### Provided material
---*---

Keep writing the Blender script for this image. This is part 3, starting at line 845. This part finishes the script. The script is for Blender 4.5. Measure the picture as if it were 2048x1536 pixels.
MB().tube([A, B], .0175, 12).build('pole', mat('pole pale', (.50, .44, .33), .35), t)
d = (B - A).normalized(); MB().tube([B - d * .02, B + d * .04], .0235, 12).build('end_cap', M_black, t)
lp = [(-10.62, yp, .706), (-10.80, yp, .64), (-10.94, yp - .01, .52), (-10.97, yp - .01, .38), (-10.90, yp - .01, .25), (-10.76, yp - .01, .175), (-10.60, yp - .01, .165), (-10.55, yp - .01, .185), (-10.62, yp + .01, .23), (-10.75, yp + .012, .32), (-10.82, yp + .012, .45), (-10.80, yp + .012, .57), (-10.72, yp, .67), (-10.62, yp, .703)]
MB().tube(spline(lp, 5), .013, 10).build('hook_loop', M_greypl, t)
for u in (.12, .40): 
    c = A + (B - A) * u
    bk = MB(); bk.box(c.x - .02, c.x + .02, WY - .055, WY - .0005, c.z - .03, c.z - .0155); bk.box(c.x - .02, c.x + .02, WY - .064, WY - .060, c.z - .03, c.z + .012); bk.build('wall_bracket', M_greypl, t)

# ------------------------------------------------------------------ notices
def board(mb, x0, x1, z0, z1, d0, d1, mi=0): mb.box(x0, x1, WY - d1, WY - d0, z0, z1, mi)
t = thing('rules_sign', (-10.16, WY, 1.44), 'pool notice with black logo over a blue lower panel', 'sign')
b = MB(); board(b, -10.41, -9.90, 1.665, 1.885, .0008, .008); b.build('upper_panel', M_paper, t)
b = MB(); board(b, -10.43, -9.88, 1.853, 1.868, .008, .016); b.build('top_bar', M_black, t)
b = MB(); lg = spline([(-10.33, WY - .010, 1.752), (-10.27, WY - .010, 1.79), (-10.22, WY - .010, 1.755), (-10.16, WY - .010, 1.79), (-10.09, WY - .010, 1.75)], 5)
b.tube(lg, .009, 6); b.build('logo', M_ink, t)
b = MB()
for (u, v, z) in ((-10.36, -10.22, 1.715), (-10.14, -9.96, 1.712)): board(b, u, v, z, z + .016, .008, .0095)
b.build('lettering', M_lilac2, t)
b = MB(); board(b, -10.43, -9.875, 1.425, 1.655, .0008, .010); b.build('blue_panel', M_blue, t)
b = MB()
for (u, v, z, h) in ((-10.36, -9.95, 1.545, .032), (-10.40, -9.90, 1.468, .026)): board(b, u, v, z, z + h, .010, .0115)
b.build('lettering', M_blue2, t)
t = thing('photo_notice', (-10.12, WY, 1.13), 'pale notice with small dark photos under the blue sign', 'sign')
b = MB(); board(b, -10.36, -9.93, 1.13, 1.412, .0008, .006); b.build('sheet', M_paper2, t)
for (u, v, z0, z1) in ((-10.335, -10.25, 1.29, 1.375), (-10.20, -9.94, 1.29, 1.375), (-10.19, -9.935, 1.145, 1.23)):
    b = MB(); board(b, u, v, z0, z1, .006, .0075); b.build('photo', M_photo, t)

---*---

### Exercise task
From the data above, extract every line in its exact form.

### Task response
Keep writing the Blender script for this image. This is part 3, starting at line 845. This part finishes the script. The script is for Blender 4.5. Measure the picture as if it were 2048x1536 pixels.
MB().tube([A, B], .0175, 12).build('pole', mat('pole pale', (.50, .44, .33), .35), t)
d = (B - A).normalized(); MB().tube([B - d * .02, B + d * .04], .0235, 12).build('end_cap', M_black, t)
lp = [(-10.62, yp, .706), (-10.80, yp, .64), (-10.94, yp - .01, .52), (-10.97, yp - .01, .38), (-10.90, yp - .01, .25), (-10.76, yp - .01, .175), (-10.60, yp - .01, .165), (-10.55, yp - .01, .185), (-10.62, yp + .01, .23), (-10.75, yp + .012, .32), (-10.82, yp + .012, .45), (-10.80, yp + .012, .57), (-10.72, yp, .67), (-10.62, yp, .703)]
MB().tube(spline(lp, 5), .013, 10).build('hook_loop', M_greypl, t)
for u in (.12, .40): 
    c = A + (B - A) * u
    bk = MB(); bk.box(c.x - .02, c.x + .02, WY - .055, WY - .0005, c.z - .03, c.z - .0155); bk.box(c.x - .02, c.x + .02, WY - .064, WY - .060, c.z - .03, c.z + .012); bk.build('wall_bracket', M_greypl, t)

# ------------------------------------------------------------------ notices
def board(mb, x0, x1, z0, z1, d0, d1, mi=0): mb.box(x0, x1, WY - d1, WY - d0, z0, z1, mi)
t = thing('rules_sign', (-10.16, WY, 1.44), 'pool notice with black logo over a blue lower panel', 'sign')
b = MB(); board(b, -10.41, -9.90, 1.665, 1.885, .0008, .008); b.build('upper_panel', M_paper, t)
b = MB(); board(b, -10.43, -9.88, 1.853, 1.868, .008, .016); b.build('top_bar', M_black, t)
b = MB(); lg = spline([(-10.33, WY - .010, 1.752), (-10.27, WY - .010, 1.79), (-10.22, WY - .010, 1.755), (-10.16, WY - .010, 1.79), (-10.09, WY - .010, 1.75)], 5)
b.tube(lg, .009, 6); b.build('logo', M_ink, t)
b = MB()
for (u, v, z) in ((-10.36, -10.22, 1.715), (-10.14, -9.96, 1.712)): board(b, u, v, z, z + .016, .008, .0095)
b.build('lettering', M_lilac2, t)
b = MB(); board(b, -10.43, -9.875, 1.425, 1.655, .0008, .010); b.build('blue_panel', M_blue, t)
b = MB()
for (u, v, z, h) in ((-10.36, -9.95, 1.545, .032), (-10.40, -9.90, 1.468, .026)): board(b, u, v, z, z + h, .010, .0115)
b.build('lettering', M_blue2, t)
t = thing('photo_notice', (-10.12, WY, 1.13), 'pale notice with small dark photos under the blue sign', 'sign')
b = MB(); board(b, -10.36, -9.93, 1.13, 1.412, .0008, .006); b.build('sheet', M_paper2, t)
for (u, v, z0, z1) in ((-10.335, -10.25, 1.29, 1.375), (-10.20, -9.94, 1.29, 1.375), (-10.19, -9.935, 1.145, 1.23)):
    b = MB(); board(b, u, v, z0, z1, .006, .0075); b.build('photo', M_photo, t)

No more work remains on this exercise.